Hence,- the clerk acts for, in and as a part of the Superior Court, and matters before the clerk are in the Superior Court. Roseman v. Roseman, supra; Williams v. Dunn, supra; Perry v. Bassenger, supra. The clerk and the judge each performs the duties and exercises the jurisdiction imposed upon him by statute, the jurisdiction of the judge in matters pending before the clerk not being derivative but supervisory in nature. Perry v. Bassenger, supra.
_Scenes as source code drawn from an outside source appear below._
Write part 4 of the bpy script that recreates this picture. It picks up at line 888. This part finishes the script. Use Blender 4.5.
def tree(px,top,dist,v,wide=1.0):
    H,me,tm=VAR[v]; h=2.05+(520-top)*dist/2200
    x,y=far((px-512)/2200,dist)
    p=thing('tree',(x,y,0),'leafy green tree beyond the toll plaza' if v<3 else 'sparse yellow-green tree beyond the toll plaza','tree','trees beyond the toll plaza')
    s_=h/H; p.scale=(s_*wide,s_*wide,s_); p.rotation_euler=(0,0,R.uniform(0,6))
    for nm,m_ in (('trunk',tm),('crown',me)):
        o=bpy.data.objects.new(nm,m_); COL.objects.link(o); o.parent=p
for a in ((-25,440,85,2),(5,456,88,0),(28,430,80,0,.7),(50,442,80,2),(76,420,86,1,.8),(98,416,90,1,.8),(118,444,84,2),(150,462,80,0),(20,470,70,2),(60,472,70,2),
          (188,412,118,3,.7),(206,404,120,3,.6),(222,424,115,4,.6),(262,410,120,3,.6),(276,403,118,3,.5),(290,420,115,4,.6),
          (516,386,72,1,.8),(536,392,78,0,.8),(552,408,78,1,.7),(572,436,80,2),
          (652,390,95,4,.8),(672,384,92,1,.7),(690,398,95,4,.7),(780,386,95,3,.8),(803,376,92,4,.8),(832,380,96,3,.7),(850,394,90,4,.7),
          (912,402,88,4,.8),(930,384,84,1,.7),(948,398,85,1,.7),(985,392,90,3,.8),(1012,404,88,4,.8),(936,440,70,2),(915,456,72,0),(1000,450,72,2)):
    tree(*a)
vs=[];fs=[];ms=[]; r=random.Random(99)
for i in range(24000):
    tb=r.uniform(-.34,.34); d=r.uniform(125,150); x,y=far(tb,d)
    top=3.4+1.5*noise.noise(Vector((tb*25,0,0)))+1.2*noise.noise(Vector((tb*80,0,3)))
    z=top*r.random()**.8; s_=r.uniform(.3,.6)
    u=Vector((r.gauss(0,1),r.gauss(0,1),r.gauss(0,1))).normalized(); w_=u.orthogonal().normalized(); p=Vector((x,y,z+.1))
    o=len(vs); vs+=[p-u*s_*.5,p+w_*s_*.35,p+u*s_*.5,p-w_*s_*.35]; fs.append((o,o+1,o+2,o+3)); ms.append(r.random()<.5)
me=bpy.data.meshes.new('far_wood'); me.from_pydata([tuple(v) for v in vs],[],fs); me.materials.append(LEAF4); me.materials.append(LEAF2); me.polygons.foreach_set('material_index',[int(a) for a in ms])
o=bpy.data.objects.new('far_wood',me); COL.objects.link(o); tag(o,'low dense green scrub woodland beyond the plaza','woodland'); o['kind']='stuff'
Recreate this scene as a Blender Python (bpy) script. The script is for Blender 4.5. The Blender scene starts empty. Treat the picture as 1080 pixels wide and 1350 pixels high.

Procedural law should be simple, direct and efficacious, so framed as to promote the speedy administration of justice as cheaply as is consistent with due regard to the rights of the parties. To this end the Legislature enacted C. S., 637. This statute, which has done so much to facilitate the efficient administration of justice, has always received the liberal interpretation that would best promote its beneficent purpose. Williams v. Dunn, supra; Bynum v. Bank, 219 N. C., 109, 12 S. E. (2d), 898. While this case may not come within the letter of that act, it is within its spirit and intent. When a motion of this character is brought before the judge, all parties having been duly notified, there is no sound reason why the principles expressly established by this law in all civil actions and special proceedings should not prevail here. Williams v. Dunn, supra.

Aside from C. S., 637,1 am of the opinion that the judge had authority to act. The proceeding was pending in the Superior Court before the clerk. The respondent was a party. The petitioners desired relief in equity which the clerk was without authority to grant. They applied by petition, after due notice, to the branch of the same court which had jurisdiction, for a writ necessary to hold the property in statu quo, pending further action by the clerk. This procedure does no one detriment, saves time and costs, and avoids the unseemly “marching and counter-marching” incident to the old practice, when a plaintiff was put out of court but was permitted to come back into the same court provided he could eorreetly guess the door through which he should enter. Ewbank v. Turner, supra; Harris v. Board of Education, 216 N. C., 147, 4 S. E. (2d), 328; Perry v. Bassenger, supra.

This conclusion is not affected by the fact that this special proceeding was, under the old practice, a probate matter. The office of probate judge has been abolished and the duties heretofore pertaining to the clerks of the Superior Court as judges of probate are now performed by the clerk as such. C. S., 925; Brittain v. Mull, supra.

WiNBORNE and DeNNY, JJ., join in concurring opinion.